→ **Stated goal**: Please give back word for word the lines below, from the first one through the one with "import numpy as np".
------------
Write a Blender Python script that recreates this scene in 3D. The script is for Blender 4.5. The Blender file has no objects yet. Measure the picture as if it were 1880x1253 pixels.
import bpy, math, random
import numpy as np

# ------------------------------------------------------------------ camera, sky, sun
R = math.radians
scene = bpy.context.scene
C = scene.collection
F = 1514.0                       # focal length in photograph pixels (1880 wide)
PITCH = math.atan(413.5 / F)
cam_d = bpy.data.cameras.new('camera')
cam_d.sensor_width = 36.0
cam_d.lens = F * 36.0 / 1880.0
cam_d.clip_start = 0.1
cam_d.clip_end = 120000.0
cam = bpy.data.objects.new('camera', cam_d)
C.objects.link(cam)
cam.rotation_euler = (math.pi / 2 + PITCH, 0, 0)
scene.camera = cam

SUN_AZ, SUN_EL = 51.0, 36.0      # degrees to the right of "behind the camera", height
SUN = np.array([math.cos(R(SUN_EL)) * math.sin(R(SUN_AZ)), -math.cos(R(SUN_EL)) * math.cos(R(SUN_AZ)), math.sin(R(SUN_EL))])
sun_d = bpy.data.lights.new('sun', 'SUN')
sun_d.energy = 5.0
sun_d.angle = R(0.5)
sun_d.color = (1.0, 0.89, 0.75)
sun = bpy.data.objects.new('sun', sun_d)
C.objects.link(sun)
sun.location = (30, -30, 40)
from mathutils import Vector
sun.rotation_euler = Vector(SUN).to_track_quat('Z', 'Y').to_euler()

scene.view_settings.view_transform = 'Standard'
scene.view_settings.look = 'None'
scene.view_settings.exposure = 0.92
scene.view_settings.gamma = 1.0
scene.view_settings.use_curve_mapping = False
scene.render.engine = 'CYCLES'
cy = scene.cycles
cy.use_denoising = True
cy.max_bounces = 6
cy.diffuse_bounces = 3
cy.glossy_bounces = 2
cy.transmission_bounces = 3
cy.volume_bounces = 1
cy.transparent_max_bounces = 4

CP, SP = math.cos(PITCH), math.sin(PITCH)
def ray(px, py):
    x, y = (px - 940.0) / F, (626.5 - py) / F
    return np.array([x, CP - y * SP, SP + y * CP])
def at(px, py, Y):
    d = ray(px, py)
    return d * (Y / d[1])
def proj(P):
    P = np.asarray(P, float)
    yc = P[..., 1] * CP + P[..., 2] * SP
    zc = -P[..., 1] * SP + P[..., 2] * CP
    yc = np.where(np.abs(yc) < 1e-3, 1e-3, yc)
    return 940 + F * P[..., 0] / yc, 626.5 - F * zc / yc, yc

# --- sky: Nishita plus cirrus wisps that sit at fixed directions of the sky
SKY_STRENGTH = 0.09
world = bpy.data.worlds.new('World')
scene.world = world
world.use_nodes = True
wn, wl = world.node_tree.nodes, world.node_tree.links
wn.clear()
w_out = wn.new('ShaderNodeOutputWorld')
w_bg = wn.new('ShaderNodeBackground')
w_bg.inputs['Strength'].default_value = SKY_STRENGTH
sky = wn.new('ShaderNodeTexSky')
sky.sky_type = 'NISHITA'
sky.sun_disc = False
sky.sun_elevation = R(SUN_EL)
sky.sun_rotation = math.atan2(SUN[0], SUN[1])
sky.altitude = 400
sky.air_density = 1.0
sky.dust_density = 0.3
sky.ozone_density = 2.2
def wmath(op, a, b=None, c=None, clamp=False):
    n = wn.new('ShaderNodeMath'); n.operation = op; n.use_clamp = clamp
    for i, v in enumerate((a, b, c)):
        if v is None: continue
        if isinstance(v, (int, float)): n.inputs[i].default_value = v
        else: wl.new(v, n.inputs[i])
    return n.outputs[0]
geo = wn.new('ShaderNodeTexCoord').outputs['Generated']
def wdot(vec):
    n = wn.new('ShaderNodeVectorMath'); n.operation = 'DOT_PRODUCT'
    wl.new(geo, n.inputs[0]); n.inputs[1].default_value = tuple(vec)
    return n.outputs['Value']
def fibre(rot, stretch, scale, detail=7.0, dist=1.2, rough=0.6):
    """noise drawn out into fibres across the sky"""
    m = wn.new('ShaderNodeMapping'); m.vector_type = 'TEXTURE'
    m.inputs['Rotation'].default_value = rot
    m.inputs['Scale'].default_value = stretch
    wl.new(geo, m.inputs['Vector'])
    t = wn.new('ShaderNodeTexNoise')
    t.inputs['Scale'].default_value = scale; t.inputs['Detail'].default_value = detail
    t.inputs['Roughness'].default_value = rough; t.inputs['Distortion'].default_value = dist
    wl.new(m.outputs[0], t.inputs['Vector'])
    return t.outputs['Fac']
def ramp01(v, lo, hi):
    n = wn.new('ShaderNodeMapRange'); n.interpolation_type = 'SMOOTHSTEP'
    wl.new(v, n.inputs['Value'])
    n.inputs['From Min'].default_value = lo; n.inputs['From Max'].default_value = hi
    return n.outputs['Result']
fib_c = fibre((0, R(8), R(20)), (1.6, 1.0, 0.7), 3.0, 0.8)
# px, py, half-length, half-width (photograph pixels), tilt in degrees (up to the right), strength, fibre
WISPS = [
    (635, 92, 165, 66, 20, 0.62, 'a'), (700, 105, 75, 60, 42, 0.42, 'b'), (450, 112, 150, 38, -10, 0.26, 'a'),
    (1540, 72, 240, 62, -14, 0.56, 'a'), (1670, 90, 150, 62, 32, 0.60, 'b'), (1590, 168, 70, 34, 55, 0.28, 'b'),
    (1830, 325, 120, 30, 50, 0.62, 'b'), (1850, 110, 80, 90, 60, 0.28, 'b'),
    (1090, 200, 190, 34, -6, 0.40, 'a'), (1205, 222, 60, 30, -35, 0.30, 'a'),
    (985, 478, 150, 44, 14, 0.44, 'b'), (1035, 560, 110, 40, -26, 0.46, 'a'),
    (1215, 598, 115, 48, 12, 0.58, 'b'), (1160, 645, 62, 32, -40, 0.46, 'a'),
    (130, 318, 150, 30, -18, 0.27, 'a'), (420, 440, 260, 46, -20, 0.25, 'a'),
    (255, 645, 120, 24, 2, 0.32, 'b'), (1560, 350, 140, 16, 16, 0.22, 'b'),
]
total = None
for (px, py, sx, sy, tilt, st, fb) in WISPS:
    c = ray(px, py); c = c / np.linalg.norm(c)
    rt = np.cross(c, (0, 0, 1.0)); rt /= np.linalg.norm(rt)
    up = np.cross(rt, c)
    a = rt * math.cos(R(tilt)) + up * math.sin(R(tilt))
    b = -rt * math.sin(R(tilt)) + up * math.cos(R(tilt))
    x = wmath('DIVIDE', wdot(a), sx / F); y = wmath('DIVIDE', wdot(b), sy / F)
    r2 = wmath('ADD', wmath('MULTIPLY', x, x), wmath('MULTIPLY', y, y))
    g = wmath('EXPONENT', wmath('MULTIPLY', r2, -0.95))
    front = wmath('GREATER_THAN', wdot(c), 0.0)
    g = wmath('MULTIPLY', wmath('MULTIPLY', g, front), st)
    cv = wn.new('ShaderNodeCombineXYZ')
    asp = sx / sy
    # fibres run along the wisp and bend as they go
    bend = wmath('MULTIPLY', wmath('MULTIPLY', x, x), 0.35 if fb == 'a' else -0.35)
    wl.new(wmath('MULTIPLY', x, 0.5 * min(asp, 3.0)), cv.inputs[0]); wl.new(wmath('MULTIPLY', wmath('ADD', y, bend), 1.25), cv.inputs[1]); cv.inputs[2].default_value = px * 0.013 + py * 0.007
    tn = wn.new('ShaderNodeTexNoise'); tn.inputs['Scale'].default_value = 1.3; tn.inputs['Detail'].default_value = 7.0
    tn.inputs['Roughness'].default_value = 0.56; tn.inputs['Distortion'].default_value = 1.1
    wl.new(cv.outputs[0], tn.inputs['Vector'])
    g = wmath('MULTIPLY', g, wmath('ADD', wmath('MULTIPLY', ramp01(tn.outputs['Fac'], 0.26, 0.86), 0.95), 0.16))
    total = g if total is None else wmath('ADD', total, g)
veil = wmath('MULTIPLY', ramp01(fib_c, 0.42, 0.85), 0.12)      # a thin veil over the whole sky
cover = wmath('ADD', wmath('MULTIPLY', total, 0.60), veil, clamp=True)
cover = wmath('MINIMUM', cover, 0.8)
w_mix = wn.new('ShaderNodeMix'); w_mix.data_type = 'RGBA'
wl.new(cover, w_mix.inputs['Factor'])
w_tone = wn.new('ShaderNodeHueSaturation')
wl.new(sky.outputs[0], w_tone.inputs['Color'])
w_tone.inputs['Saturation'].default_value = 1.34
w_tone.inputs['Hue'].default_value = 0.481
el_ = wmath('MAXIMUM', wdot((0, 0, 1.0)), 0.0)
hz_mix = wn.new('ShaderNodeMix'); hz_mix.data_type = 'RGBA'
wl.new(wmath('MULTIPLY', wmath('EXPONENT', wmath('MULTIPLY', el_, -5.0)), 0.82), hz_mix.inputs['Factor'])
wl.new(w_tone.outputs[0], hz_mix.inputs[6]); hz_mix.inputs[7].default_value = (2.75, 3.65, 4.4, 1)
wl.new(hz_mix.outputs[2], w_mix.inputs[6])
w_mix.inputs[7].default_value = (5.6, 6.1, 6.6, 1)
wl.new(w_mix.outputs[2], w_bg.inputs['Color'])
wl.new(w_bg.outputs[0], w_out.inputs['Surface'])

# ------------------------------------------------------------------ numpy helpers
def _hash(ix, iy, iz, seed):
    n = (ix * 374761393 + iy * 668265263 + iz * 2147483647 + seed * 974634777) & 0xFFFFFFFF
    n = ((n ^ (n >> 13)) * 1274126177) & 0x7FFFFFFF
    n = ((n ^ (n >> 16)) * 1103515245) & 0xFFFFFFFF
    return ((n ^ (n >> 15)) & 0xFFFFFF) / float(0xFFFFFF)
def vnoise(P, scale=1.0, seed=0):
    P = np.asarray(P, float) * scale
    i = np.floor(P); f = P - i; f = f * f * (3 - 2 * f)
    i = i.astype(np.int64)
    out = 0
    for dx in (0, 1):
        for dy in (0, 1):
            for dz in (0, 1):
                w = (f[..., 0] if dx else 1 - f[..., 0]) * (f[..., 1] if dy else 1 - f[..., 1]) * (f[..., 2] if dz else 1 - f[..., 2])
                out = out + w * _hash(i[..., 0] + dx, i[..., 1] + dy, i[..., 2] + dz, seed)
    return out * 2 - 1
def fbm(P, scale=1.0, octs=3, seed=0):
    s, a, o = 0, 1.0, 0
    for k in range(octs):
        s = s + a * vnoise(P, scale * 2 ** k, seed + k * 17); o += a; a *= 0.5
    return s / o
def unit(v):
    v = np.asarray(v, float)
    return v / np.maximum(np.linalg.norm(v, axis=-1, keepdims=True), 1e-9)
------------
→ **Response below**:
Write a Blender Python script that recreates this scene in 3D. The script is for Blender 4.5. The Blender file has no objects yet. Measure the picture as if it were 1880x1253 pixels.
import bpy, math, random
import numpy as np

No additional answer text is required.